**THE REQUEST:** Copy out exactly the lines from the first line of the material below through the line containing "b.bm.faces.new(rings[-1])", and nothing beyond them.

================================

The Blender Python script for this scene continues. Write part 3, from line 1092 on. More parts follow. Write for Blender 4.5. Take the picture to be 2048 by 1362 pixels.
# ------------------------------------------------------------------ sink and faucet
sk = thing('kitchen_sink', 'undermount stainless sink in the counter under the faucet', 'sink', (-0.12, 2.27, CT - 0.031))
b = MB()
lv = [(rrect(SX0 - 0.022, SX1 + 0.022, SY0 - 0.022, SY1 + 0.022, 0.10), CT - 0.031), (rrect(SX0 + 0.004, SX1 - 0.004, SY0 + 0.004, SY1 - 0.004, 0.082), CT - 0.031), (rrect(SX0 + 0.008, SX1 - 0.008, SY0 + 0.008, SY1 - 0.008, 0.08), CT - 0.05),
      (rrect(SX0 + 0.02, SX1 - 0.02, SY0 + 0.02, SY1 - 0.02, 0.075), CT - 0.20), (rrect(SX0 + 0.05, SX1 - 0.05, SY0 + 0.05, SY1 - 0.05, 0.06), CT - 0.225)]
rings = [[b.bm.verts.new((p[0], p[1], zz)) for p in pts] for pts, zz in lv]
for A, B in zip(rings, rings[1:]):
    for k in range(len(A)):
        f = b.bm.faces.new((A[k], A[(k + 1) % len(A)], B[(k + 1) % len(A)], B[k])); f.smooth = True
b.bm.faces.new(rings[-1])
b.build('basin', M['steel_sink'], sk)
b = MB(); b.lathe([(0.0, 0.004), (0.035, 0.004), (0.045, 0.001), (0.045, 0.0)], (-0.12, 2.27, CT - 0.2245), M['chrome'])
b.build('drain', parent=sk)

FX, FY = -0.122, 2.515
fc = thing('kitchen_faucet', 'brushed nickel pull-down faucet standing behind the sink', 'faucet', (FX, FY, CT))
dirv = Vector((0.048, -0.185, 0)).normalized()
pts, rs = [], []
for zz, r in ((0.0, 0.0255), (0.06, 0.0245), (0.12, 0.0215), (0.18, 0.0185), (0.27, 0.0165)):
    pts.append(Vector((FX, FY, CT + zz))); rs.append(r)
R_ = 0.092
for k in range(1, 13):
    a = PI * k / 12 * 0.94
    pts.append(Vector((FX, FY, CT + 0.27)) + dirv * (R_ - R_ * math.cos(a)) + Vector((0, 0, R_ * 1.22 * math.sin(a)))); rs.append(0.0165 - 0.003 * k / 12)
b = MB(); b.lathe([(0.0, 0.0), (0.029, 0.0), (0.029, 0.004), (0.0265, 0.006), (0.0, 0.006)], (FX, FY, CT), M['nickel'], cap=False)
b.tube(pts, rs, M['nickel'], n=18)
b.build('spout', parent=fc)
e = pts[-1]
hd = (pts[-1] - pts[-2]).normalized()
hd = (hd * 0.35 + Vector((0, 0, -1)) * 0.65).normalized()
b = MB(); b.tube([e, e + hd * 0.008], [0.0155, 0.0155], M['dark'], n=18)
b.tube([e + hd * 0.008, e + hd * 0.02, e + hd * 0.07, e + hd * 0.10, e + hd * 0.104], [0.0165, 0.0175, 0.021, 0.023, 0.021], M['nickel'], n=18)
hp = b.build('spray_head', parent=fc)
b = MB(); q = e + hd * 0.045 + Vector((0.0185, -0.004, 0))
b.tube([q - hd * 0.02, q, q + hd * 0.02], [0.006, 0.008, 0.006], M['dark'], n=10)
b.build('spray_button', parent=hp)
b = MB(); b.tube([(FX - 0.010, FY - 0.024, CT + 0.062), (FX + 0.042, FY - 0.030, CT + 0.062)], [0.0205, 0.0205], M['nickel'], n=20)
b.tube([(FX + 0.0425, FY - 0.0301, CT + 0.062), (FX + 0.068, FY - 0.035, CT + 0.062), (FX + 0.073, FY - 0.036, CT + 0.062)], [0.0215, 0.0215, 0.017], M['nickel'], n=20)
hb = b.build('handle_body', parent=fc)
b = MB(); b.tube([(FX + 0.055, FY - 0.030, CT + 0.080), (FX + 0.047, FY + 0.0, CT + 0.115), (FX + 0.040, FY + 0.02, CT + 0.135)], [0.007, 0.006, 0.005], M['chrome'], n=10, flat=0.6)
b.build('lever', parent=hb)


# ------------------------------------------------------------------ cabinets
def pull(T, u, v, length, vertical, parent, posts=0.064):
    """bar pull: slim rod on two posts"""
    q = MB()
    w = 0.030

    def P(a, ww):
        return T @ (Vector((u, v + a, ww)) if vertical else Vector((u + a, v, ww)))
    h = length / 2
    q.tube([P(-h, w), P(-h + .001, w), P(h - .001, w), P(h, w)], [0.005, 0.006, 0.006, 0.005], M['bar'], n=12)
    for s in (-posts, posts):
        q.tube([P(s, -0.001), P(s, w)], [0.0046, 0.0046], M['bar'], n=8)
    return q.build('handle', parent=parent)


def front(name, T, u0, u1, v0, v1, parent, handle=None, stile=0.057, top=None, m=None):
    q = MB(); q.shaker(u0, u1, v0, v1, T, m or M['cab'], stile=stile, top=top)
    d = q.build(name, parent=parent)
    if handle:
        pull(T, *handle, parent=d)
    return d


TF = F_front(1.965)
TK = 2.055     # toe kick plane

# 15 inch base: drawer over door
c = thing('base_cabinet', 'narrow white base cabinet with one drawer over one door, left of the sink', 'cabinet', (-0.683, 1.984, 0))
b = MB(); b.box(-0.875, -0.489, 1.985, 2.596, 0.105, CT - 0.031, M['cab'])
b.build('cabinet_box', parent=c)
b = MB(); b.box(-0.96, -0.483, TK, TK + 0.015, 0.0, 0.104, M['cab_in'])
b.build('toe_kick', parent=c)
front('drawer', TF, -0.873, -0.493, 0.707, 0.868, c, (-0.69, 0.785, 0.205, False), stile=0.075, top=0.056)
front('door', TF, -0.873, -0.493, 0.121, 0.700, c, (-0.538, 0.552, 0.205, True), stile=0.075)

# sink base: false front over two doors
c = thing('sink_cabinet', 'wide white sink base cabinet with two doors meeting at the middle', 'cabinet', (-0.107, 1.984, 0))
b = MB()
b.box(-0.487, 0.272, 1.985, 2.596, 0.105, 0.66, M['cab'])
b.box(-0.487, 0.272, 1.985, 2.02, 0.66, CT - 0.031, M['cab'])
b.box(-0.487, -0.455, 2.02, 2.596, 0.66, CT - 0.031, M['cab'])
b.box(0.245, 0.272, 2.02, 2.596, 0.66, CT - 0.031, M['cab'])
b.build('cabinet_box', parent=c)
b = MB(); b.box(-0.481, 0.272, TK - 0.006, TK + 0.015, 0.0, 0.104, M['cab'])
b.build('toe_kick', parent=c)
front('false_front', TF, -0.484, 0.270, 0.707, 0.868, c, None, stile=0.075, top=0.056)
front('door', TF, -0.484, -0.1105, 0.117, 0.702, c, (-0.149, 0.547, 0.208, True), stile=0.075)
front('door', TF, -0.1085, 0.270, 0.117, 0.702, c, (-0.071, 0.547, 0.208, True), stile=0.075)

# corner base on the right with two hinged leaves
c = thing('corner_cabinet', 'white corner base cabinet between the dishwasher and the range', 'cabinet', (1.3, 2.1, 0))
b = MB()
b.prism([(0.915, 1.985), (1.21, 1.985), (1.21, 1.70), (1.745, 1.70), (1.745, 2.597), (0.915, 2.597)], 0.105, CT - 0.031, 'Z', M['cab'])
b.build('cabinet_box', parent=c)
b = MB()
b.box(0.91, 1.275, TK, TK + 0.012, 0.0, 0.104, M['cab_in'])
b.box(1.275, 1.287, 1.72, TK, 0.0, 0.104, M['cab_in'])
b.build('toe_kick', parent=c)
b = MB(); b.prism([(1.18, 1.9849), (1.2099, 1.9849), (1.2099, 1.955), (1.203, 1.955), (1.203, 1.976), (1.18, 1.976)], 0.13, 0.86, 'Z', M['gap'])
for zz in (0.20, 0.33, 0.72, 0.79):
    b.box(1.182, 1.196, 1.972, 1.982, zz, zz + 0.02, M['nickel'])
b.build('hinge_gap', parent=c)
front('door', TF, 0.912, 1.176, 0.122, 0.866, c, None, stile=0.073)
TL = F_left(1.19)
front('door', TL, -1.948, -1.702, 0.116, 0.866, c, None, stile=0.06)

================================

**OUTPUT FOR THIS EXERCISE:**
The Blender Python script for this scene continues. Write part 3, from line 1092 on. More parts follow. Write for Blender 4.5. Take the picture to be 2048 by 1362 pixels.
# ------------------------------------------------------------------ sink and faucet
sk = thing('kitchen_sink', 'undermount stainless sink in the counter under the faucet', 'sink', (-0.12, 2.27, CT - 0.031))
b = MB()
lv = [(rrect(SX0 - 0.022, SX1 + 0.022, SY0 - 0.022, SY1 + 0.022, 0.10), CT - 0.031), (rrect(SX0 + 0.004, SX1 - 0.004, SY0 + 0.004, SY1 - 0.004, 0.082), CT - 0.031), (rrect(SX0 + 0.008, SX1 - 0.008, SY0 + 0.008, SY1 - 0.008, 0.08), CT - 0.05),
      (rrect(SX0 + 0.02, SX1 - 0.02, SY0 + 0.02, SY1 - 0.02, 0.075), CT - 0.20), (rrect(SX0 + 0.05, SX1 - 0.05, SY0 + 0.05, SY1 - 0.05, 0.06), CT - 0.225)]
rings = [[b.bm.verts.new((p[0], p[1], zz)) for p in pts] for pts, zz in lv]
for A, B in zip(rings, rings[1:]):
    for k in range(len(A)):
        f = b.bm.faces.new((A[k], A[(k + 1) % len(A)], B[(k + 1) % len(A)], B[k])); f.smooth = True
b.bm.faces.new(rings[-1])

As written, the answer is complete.